Le 29 juillet, poursuit M. Conard, à Diémoz, on visite le château que le propriétaire a démeublé, et on saccage la maison de M. Brunei, doyen des chanoines de la cathédrale de Grenoble. Dans les environs de la Verpillière, le château de Serezin est saccagé le male jour ; le lendemain, c'est le tour du Colombier et de Vaugelas ; on continue le pillage du Layet. Tout autour de Châtonnay, les désordres se multiplient pendant la journée du 29 ; les châteaux d'Arias, de Cazeneuve, de Saint-Jean-de-Bournay sont mis à sac ; vers quatre heures du soir, à l'issue des vêpres, l'abbaye de Bon-neveux est envahie, les archives dévastées, la chapelle profanée ; les moines se sauvent dans les bois, l'épouvante leur empêche d'en reconnaître les sentiers. Le 30, les brigands arrivent à Châtonnay et y pillent deux résidences seigneuriales. Le même jour, 29 juillet, sont encore pillés ou incendiés les châteaux de Saint-Georges d'Espéranche, de Meyssies, de Cerclier.

Chemin faisant, les bandes armées de faux, de fusils, de tridents, entraînent les paysans des villages qu'elles traversent :

N'es-tu pas du Tiers-État ? Ne paies-tu pas les charges du roi ?

Oui.

Eh bien, viens avec nous !

Que si le membre du Tiers-État préférait demeurer chez lui, il était pris au collet et roué de coups.

Comme bien on pense, les bureaux des Fermes n'étaient pas négligés ; les caisses en étaient forcées, les registres mis en pièces.

Du nord au sud de la province, plus particulièrement dans le Viennois, le pays est dans la terreur.
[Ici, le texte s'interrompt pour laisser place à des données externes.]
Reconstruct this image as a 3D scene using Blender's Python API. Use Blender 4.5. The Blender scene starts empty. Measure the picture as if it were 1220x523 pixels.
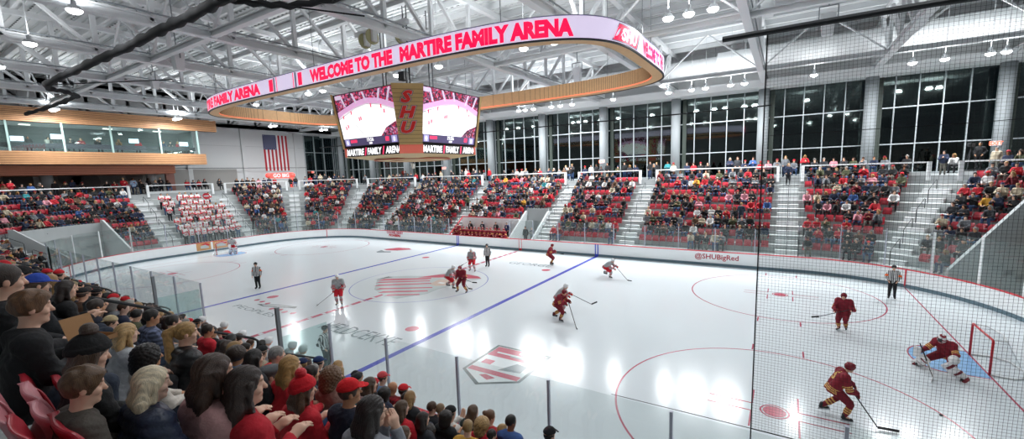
import bpy, math, random
import numpy as np
from mathutils import Vector, Matrix
R = random.Random(7)
SC = bpy.context.scene
COL = SC.collection
PI = math.pi

# ---------------------------------------------------------------- camera, world, exposure
CAM_POS = (21.012, -20.477, 7.219)
YAW, PITCH, ROLL = -0.55274, -0.13186, -0.03115
FPX = 506.535
fwd = Vector((math.sin(YAW) * math.cos(PITCH), math.cos(YAW) * math.cos(PITCH), math.sin(PITCH)))
rgt = fwd.cross(Vector((0, 0, 1))).normalized()
upv = rgt.cross(fwd)
rg2 = rgt * math.cos(ROLL) + upv * math.sin(ROLL)
up2 = -rgt * math.sin(ROLL) + upv * math.cos(ROLL)
cd = bpy.data.cameras.new('camera')
cam = bpy.data.objects.new('camera', cd)
COL.objects.link(cam)
cd.sensor_fit = 'HORIZONTAL'; cd.sensor_width = 36
cd.lens = FPX * 36 / 1220
cd.shift_x = -13.58 / 1220
cd.shift_y = 11.72 / 1220
cd.clip_start = 0.05; cd.clip_end = 400
cam.matrix_world = Matrix(((rg2.x, up2.x, -fwd.x, CAM_POS[0]), (rg2.y, up2.y, -fwd.y, CAM_POS[1]),
                           (rg2.z, up2.z, -fwd.z, CAM_POS[2]), (0, 0, 0, 1)))
SC.camera = cam
SC.view_settings.view_transform = 'Standard'
SC.view_settings.look = 'None'
SC.view_settings.gamma = 1
SC.view_settings.use_curve_mapping = False
SC.view_settings.exposure = 0.0
w = bpy.data.worlds.new('night'); SC.world = w; w.use_nodes = True
w.node_tree.nodes['Background'].inputs[0].default_value = (0.010, 0.014, 0.020, 1)
w.node_tree.nodes['Background'].inputs[1].default_value = 1.0
CEIL_FILL_W = 150.0  # watts of the added upward ceiling fill
LAMP_W = dict(far=540.0, mid=85.0, near=110.0, end=430.0)            # watts of each arena flood
LAMP_COL = (0.96, 0.985, 1.0)

def cam_px(p):
    d = Vector(p) - Vector(CAM_POS)
    z = d.dot(fwd)
    if z <= 0.05: return (-9999, -9999, -1)
    return (610 + 13.58 + FPX * d.dot(rg2) / z, 261.5 + 11.72 - FPX * d.dot(up2) / z, z)
def in_view(p, m=25):
    x, y, z = cam_px(p)
    return z > 0 and -m < x < 1220 + m and -m < y < 523 + m

# ---------------------------------------------------------------- materials
MATS = {}
def lin(c):
    if isinstance(c, str):
        c = tuple(int(c[i:i + 2], 16) / 255 for i in (0, 2, 4))
        return tuple(((v + .055) / 1.055) ** 2.4 if v > .04045 else v / 12.92 for v in c)
    return c
def mat(name, color=(.8, .8, .8), rough=.6, metal=0, emit=0, spec=.5, attr=False, tint=False, noise=0, nscale=20, bump=0, bscale=60):
    if name in MATS: return MATS[name]
    m = bpy.data.materials.new(name); m.use_nodes = True
    nt = m.node_tree; b = nt.nodes['Principled BSDF']
    c = lin(color)
    b.inputs['Base Color'].default_value = (*c, 1)
    b.inputs['Roughness'].default_value = rough
    b.inputs['Metallic'].default_value = metal
    b.inputs['Specular IOR Level'].default_value = spec
    out = None
    if attr:
        a = nt.nodes.new('ShaderNodeAttribute'); a.attribute_name = 'Col'
        out = a.outputs['Color']
    if tint:
        o = nt.nodes.new('ShaderNodeObjectInfo')
        if out is None: out = o.outputs['Color']
        else:
            mx = nt.nodes.new('ShaderNodeMix'); mx.data_type = 'RGBA'; mx.blend_type = 'MULTIPLY'
            mx.inputs[0].default_value = 1
            nt.links.new(out, mx.inputs[6]); nt.links.new(o.outputs['Color'], mx.inputs[7]); out = mx.outputs[2]
    if noise:
        tc = nt.nodes.new('ShaderNodeTexCoord'); n = nt.nodes.new('ShaderNodeTexNoise'); n.inputs['Scale'].default_value = nscale
        n.inputs['Detail'].default_value = 4
        nt.links.new(tc.outputs['Object'], n.inputs['Vector'])
        mr = nt.nodes.new('ShaderNodeMapRange'); mr.inputs[3].default_value = 1 - noise; mr.inputs[4].default_value = 1 + noise
        nt.links.new(n.outputs['Fac'], mr.inputs[0])
        mx = nt.nodes.new('ShaderNodeMix'); mx.data_type = 'RGBA'; mx.blend_type = 'MULTIPLY'; mx.inputs[0].default_value = 1
        if out is None: mx.inputs[6].default_value = (*c, 1)
        else: nt.links.new(out, mx.inputs[6])
        nt.links.new(mr.outputs[0], mx.inputs[7]); out = mx.outputs[2]
    if bump:
        tc = nt.nodes.new('ShaderNodeTexCoord'); n = nt.nodes.new('ShaderNodeTexNoise'); n.inputs['Scale'].default_value = bscale
        nt.links.new(tc.outputs['Object'], n.inputs['Vector'])
        bp = nt.nodes.new('ShaderNodeBump'); bp.inputs['Strength'].default_value = bump; bp.inputs['Distance'].default_value = .02
        nt.links.new(n.outputs['Fac'], bp.inputs['Height']); nt.links.new(bp.outputs[0], b.inputs['Normal'])
    if out is not None: nt.links.new(out, b.inputs['Base Color'])
    if emit:
        b.inputs['Emission Strength'].default_value = emit
        if out is not None: nt.links.new(out, b.inputs['Emission Color'])
        else: b.inputs['Emission Color'].default_value = (*c, 1)
    MATS[name] = m
    return m
def glass_mat(name, color, fres=1.35, alpha_col=(.93, .97, .96), rough=.02, haze=0.0, base=.035):
    m = bpy.data.materials.new(name); m.use_nodes = True
    nt = m.node_tree; nt.nodes.clear()
    o = nt.nodes.new('ShaderNodeOutputMaterial')
    t = nt.nodes.new('ShaderNodeBsdfTransparent'); t.inputs[0].default_value = (*alpha_col, 1)
    g = nt.nodes.new('ShaderNodeBsdfGlossy'); g.inputs[0].default_value = (*color, 1); g.inputs['Roughness'].default_value = rough
    lw = nt.nodes.new('ShaderNodeLayerWeight'); lw.inputs['Blend'].default_value = .5
    pw_ = nt.nodes.new('ShaderNodeMath'); pw_.operation = 'POWER'; pw_.inputs[1].default_value = 5
    nt.links.new(lw.outputs['Facing'], pw_.inputs[0])
    f = nt.nodes.new('ShaderNodeMath'); f.operation = 'MULTIPLY_ADD'; f.inputs[1].default_value = .75 * (fres - 1) / .5; f.inputs[2].default_value = base
    nt.links.new(pw_.outputs[0], f.inputs[0])
    mx = nt.nodes.new('ShaderNodeMixShader')
    nt.links.new(f.outputs[0], mx.inputs[0])
    src = t.outputs[0]
    if haze:
        d = nt.nodes.new('ShaderNodeBsdfDiffuse'); d.inputs[0].default_value = (.62, .74, .72, 1)
        m2 = nt.nodes.new('ShaderNodeMixShader'); m2.inputs[0].default_value = haze
        nt.links.new(src, m2.inputs[1]); nt.links.new(d.outputs[0], m2.inputs[2]); src = m2.outputs[0]
    nt.links.new(src, mx.inputs[1]); nt.links.new(g.outputs[0], mx.inputs[2])
    nt.links.new(mx.outputs[0], o.inputs[0])
    MATS[name] = m
    return m
M_WHITE = mat('white_paint', 'e6e9ea', .55)
M_STEEL = mat('white_steel', 'dfe2e4', .5)
M_BOARD = mat('board_white', 'f2f5f6', .3)
M_CONC = mat('concrete', 'a9aeae', .8, noise=.08, nscale=1.5)
M_CONC2 = mat('concrete_wall', 'b9bebf', .8, noise=.05, nscale=1.0)
M_RED = mat('red_trim', 'cf2035', .4)
M_CRIM = mat('crimson', 'b3263a', .5)
M_SEAT = mat('seat_plastic', 'a61f30', .38)
M_SEATP = mat('seat_plastic_pale', 'c98088', .4)
M_METAL = mat('galvanised', '9aa0a4', .35, metal=.7)
M_GREY = mat('grey_metal', '8d9397', .45, metal=.3)
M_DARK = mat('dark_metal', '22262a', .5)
M_BLACK = mat('black_cloth', '17181b', .9)
M_KICK = mat('kick_grey', '5f7783', .4)
M_GLASS = glass_mat('rink_glass', (.9, 1, .98), 1.25, (.945, .965, .962), .02, .03)
M_GLASSB = glass_mat('bench_glass', (.9, 1, .98), 1.3, (.84, .93, .92), .02, .10)
M_GREEN = mat('glass_edge', '8fb3ab', .2)
M_WALL = mat('drywall', 'cfd0d1', .8)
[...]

Sur les hauteurs, les châteaux dévastés dressaient des carcasses éventrées, noircies par les flammes.

L'œuvre de dévastation fut accomplie en quelques jours. Irrésistible ouragan de haines et colères populaires trop longtemps comprimées. Voilà les vrais enfants de Mandrin, plus violents, sans doute, et plus turbulents que ne l'avait été l'ancêtre. Les flots trop longtemps contenus rompaient les digues avec fracas.

 

 

 



[1] Octave Chenavaz, la Révolution de 1788 en Dauphiné, Grenoble, 1883, in-8°. — J.-A. Félix Faure, les Assemblées de Vizille et de Romans en Dauphiné durant l'année 1788, Paris, 1887, in-16. — Ch. Bellet, les Événements de 1788 en Dauphiné, Paris, 1888, in-8°. — Pierre Conard, la Peur en Dauphiné, juillet 1789, Paris, 1904, in-8°.

[2] Bertrand de Molleville, Histoire de la Révolution de France, I, 354.

[3] Relation des troubles de Grenoble par le Parlement. Bibl. nat. Lb. 39/588.